También se habla del costo de la contribución cafetera, y su mayor costo relativo en situaciones de bajos precios. El sistema de contribución fija fue impulsado por los exportadores, que buscaban evitar los “cambios en las reglas de juego” asociadas con la contribución variable. En cuanto al monto de los recursos y su uso, muchos de los críticos simplemente ignoran los informes de gestión de la entidad. La revisión de la gestión de recursos demuestra que la Federación multiplica los aportes de los productores con regalías de uso de marca, con cooperación internacional, con clientes y con diferentes fuentes adicionales de financiamiento.

Con todo, es también necesario recordar que esta no es una discusión solo económica para economistas. Sabemos que Colombia es un país complejo, con todo tipo de violencia, donde el Estado simplemente no hace presencia efectiva en amplias zonas del territorio y la propiedad y el bienestar rural son originadores de inestabilidad. Los estudios han demostrado que donde hay presencia del Servicio de Extensión de la Federación hay menos violencia. La presencia de comités de cafeteros elegidos localmente es otra forma poderosa de institucionalidad democrática en el campo.

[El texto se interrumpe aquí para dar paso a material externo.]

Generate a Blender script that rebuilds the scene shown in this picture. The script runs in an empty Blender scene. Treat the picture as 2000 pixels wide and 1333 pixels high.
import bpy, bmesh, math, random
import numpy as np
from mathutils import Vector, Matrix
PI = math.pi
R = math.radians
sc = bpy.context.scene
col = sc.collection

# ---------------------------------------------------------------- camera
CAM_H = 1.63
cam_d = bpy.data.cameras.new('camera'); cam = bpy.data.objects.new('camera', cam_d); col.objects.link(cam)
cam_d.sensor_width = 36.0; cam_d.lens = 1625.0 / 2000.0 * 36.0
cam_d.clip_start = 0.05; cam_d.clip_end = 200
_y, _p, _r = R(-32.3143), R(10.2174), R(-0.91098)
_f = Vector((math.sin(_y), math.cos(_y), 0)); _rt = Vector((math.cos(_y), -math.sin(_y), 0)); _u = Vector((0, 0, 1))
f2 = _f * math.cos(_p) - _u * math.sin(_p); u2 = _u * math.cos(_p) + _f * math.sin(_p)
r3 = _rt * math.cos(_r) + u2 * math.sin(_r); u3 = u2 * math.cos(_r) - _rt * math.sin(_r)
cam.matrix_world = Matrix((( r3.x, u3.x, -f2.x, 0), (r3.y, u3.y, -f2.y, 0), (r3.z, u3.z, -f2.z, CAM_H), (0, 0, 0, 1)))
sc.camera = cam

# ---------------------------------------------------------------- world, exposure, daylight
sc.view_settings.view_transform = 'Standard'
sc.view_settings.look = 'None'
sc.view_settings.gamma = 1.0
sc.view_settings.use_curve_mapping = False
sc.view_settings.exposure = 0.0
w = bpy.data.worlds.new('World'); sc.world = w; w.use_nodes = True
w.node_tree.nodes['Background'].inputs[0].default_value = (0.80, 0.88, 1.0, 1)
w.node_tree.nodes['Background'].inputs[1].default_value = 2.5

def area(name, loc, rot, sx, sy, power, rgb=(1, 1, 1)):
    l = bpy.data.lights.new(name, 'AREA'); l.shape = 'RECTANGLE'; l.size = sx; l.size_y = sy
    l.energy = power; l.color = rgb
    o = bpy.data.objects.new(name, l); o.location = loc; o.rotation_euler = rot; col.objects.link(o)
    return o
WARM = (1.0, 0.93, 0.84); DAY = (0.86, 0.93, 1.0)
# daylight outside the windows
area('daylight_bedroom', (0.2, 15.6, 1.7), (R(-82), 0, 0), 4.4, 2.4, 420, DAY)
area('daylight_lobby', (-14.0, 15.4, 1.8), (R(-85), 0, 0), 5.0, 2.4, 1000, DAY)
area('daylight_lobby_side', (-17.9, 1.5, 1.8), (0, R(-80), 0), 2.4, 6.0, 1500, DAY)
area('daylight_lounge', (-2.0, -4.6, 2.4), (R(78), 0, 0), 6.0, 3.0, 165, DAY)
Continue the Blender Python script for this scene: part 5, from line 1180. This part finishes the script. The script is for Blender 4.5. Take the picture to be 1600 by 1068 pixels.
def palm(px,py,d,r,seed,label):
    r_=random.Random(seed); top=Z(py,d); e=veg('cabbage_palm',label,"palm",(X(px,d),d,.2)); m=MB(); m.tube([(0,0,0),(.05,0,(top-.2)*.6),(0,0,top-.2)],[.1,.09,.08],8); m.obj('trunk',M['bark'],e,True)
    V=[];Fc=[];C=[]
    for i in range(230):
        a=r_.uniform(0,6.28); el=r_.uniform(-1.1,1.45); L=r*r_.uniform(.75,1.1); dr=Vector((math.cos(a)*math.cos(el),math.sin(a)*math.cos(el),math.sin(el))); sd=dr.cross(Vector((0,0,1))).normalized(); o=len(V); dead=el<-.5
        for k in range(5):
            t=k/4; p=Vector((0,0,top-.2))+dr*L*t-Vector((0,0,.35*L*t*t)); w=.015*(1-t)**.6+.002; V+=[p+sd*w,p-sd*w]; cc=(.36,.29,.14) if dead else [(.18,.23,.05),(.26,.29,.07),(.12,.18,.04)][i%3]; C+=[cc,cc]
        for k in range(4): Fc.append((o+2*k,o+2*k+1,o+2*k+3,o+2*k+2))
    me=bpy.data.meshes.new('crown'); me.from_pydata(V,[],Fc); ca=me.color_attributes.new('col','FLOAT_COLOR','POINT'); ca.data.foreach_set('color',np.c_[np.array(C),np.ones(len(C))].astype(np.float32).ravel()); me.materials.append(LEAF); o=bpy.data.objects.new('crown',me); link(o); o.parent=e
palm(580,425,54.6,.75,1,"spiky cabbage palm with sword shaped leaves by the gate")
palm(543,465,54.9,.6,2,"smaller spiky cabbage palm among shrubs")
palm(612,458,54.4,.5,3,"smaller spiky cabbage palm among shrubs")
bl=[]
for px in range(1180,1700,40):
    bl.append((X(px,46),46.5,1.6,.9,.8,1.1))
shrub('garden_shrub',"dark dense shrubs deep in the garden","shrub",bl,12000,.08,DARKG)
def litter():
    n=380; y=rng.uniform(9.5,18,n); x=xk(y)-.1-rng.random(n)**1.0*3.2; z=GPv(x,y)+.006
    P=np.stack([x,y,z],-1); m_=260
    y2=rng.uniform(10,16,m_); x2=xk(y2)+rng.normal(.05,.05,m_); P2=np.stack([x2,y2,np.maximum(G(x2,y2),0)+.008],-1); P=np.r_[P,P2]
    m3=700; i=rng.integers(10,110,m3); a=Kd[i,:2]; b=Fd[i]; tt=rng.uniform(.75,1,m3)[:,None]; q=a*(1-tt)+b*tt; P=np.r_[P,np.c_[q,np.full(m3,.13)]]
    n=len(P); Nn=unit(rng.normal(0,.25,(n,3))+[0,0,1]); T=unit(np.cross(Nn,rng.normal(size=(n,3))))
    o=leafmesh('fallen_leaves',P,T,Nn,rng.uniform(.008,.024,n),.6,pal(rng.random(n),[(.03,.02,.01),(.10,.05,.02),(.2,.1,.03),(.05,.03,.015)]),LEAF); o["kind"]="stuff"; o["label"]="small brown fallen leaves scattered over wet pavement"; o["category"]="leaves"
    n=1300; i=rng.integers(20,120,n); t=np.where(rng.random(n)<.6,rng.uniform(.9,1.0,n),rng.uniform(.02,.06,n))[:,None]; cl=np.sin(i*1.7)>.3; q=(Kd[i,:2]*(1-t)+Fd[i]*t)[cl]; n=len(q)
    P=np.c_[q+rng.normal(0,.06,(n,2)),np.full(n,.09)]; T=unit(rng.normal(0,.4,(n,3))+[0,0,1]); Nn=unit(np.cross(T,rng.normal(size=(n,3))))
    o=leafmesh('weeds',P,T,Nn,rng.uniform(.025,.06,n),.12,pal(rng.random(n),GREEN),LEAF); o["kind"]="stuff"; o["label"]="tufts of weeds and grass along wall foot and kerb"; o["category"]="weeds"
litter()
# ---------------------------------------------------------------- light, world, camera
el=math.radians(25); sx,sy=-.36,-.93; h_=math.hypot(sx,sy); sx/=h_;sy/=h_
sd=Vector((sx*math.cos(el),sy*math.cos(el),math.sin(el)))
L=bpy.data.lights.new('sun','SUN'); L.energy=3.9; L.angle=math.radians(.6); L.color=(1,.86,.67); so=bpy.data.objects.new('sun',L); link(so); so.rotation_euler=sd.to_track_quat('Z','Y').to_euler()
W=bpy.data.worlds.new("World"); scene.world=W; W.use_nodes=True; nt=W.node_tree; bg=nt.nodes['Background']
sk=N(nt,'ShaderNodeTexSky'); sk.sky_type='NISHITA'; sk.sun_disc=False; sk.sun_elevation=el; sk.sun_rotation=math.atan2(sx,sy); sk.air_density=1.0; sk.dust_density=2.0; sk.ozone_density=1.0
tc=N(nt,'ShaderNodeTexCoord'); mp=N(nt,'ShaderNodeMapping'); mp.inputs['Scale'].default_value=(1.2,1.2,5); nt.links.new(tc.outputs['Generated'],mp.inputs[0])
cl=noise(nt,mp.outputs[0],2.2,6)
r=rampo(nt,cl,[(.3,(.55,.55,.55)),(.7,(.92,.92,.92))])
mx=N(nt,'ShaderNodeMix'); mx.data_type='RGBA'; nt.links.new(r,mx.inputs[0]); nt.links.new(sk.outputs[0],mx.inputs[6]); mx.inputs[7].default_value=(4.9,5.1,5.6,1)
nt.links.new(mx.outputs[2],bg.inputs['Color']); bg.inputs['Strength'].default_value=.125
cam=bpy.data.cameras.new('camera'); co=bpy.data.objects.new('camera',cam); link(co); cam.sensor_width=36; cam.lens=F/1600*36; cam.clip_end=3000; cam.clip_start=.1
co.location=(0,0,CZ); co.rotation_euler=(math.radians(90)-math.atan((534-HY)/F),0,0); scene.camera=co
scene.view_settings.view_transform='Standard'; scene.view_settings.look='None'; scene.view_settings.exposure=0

Incluso este activo institucional es también inmensamente valioso para distribuir incentivos o subsidios, sin ningún costo administrativo. Los estudios relevantes muestran que el desarrollo va de la mano de la confianza en las instituciones, y flaco favor le hacemos al país buscando deteriorarlas, en lugar de mejorarlas. Y campo para mejoras siempre habrá, vale aclarar, porque no estamos hablando de una institución perfecta.